+++ Dataset extract
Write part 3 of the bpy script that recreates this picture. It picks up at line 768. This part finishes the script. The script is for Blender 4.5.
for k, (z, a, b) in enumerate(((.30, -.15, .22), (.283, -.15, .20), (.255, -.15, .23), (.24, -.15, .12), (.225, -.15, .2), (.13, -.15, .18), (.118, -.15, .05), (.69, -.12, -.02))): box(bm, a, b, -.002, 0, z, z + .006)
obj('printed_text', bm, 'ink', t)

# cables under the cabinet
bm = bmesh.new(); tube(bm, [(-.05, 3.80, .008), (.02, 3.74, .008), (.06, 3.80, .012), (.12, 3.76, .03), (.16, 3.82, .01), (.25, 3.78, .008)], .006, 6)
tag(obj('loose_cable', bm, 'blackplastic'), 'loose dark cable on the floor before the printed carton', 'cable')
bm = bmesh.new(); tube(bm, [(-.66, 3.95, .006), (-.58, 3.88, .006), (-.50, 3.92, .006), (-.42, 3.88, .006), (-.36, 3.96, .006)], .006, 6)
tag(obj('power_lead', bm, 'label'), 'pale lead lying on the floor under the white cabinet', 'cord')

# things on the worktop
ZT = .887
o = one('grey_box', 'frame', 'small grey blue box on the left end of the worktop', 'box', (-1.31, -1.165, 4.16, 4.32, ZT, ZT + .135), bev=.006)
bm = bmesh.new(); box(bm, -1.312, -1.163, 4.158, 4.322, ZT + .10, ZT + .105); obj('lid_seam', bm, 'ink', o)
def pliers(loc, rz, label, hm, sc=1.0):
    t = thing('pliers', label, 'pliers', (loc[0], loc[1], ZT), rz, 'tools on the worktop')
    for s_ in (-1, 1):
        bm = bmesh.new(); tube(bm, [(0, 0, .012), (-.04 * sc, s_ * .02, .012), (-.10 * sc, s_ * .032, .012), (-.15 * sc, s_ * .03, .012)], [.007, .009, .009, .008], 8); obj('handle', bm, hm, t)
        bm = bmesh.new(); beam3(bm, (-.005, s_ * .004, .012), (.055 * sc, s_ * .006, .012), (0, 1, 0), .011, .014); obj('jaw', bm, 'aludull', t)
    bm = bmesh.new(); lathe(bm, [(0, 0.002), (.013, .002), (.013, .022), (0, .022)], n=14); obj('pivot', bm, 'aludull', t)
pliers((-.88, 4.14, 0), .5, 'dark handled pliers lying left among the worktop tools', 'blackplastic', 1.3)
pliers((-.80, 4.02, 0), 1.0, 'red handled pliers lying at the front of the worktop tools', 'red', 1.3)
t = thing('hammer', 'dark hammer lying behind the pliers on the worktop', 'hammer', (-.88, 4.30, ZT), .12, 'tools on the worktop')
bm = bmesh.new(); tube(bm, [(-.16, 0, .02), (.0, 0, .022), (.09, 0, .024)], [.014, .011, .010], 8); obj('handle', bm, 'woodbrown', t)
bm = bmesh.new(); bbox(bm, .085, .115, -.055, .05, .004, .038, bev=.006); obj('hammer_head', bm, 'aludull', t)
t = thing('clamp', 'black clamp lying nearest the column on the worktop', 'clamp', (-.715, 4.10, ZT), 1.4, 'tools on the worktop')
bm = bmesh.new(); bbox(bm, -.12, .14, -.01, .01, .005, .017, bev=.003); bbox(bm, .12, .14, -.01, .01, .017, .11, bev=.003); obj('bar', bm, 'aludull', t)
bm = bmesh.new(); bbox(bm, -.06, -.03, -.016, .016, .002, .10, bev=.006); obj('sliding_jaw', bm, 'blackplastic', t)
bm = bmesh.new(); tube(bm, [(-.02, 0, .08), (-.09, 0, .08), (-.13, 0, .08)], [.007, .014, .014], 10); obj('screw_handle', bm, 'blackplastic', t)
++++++
**Task**
Beginning at the top of the data, please return every line until and including the line containing "tag(obj('power_lead', bm, 'label'), 'pale", copied exactly, and nothing past it.

**Answer for the task**
Write part 3 of the bpy script that recreates this picture. It picks up at line 768. This part finishes the script. The script is for Blender 4.5.
for k, (z, a, b) in enumerate(((.30, -.15, .22), (.283, -.15, .20), (.255, -.15, .23), (.24, -.15, .12), (.225, -.15, .2), (.13, -.15, .18), (.118, -.15, .05), (.69, -.12, -.02))): box(bm, a, b, -.002, 0, z, z + .006)
obj('printed_text', bm, 'ink', t)

# cables under the cabinet
bm = bmesh.new(); tube(bm, [(-.05, 3.80, .008), (.02, 3.74, .008), (.06, 3.80, .012), (.12, 3.76, .03), (.16, 3.82, .01), (.25, 3.78, .008)], .006, 6)
tag(obj('loose_cable', bm, 'blackplastic'), 'loose dark cable on the floor before the printed carton', 'cable')
bm = bmesh.new(); tube(bm, [(-.66, 3.95, .006), (-.58, 3.88, .006), (-.50, 3.92, .006), (-.42, 3.88, .006), (-.36, 3.96, .006)], .006, 6)
tag(obj('power_lead', bm, 'label'), 'pale lead lying on the floor under the white cabinet', 'cord')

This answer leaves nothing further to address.